Click on any photo to view larger version.

June 28, 2013—

More than 130 young thespians from Turkey, Tunisia, Egypt and Lebanon converged at LAU Beirut to take part in the 15th International University Theatre Festival. The festival’s opening night featured a memorable performance by Lebanese musician and composer Ziad Rahbani, accompanied by his musical troupe.

Organized by the Communication Arts Department on June 19-23, the annual five-day festival aims to provide a dramaturgic platform for communication arts and performing arts students to share their thoughts on theater production in a creative and academic setting.

This year’s festival featured a total of 12 student theater productions, acted and directed entirely by university students. LAU students were also responsible for technical tasks crucial to the staging of the productions, including set construction and management, lighting and sound-checking.

“This festival wouldn’t be what it is without all the hard work and dedication our students put into it,” says Dr. Mona Knio, associate professor of theater and chairperson of the Communication Arts Department. “We owe its success to their devotion and determination.”

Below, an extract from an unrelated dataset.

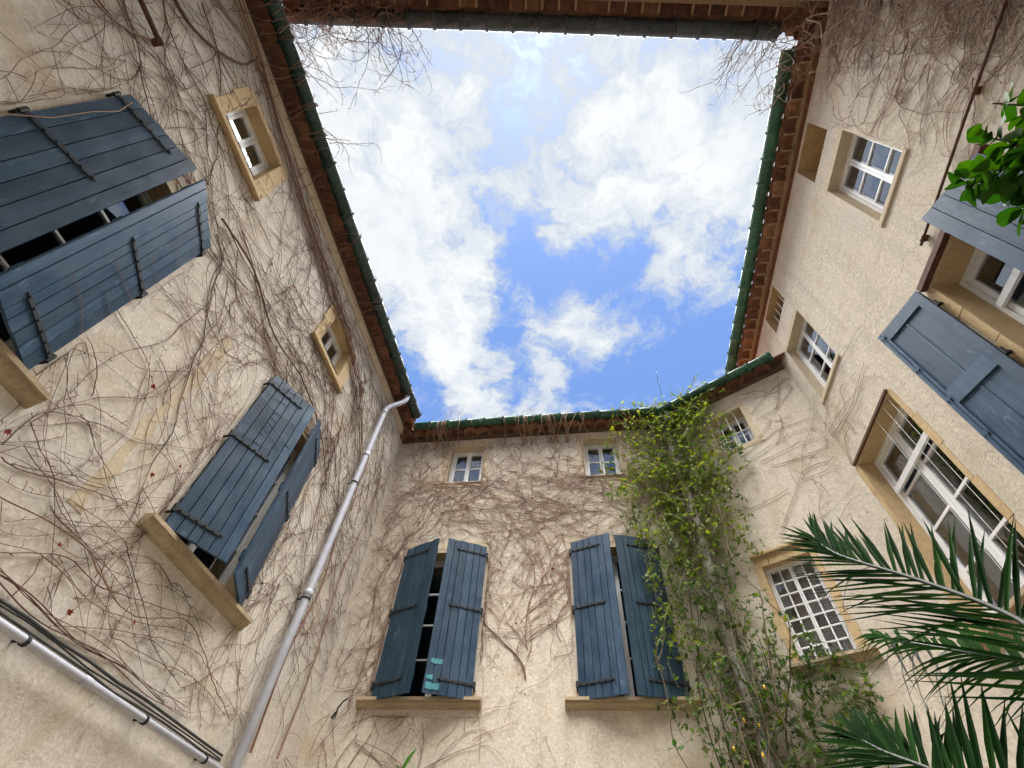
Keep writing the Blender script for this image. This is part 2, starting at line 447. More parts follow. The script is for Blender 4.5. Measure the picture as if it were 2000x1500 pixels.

This year’s theatrical performances ranged from expressionism and absurdity to modernism and naturalism, and included a highly applauded outdoor reprise of William Shakespeare’s “Romeo and Juliet.”

“The actors used buildings, stairs, walkways, trees and benches for the setting,” said LAU student Maya Anbar Aghasi. “The campus itself was the stage, and passers-by were inadvertently transformed into spectators, and became part of the performance.”

Firas BouZeineddine, director of the festival’s inaugural production “Mr. President,” says the audience’s reaction to the play was unexpectedly heartening. “We got a completely different reaction this time than the first time we staged it back in January,” he explains. “We only had two weeks to prepare, so it was quite stressful, but the audience’s feedback was very redeeming.”

Though language was an occasional barrier for non-Arabic speakers, LAU theater coordinator Hala Masri says it was a beautifully surmounted hurdle. “The good thing about theater is that — much like music — it transcends language. It’s about body language and facial expressions and voice tonality,” she noted. “And most of all, it’s about the chemistry between the actors on stage and the audience, which was palpable throughout the majority of the performances.”

At the festival’s opening ceremony, Interim Dean of the School of Arts and Sciences Dr. Nashat Mansour said, “Art and theater humanize us and band us together. We must never undermine their healing power, especially during the stringent times our region is going through.”

This year’s participants came from various universities, including the Higher Institute for the Performing Arts (Tunisia), the Academy of Arts Higher Institute for the Performing Arts (Egypt), Al Mansoura University (Egypt), Yeditepe University (Turkey), Beirut Arab University (Lebanon), and LAU (Lebanon).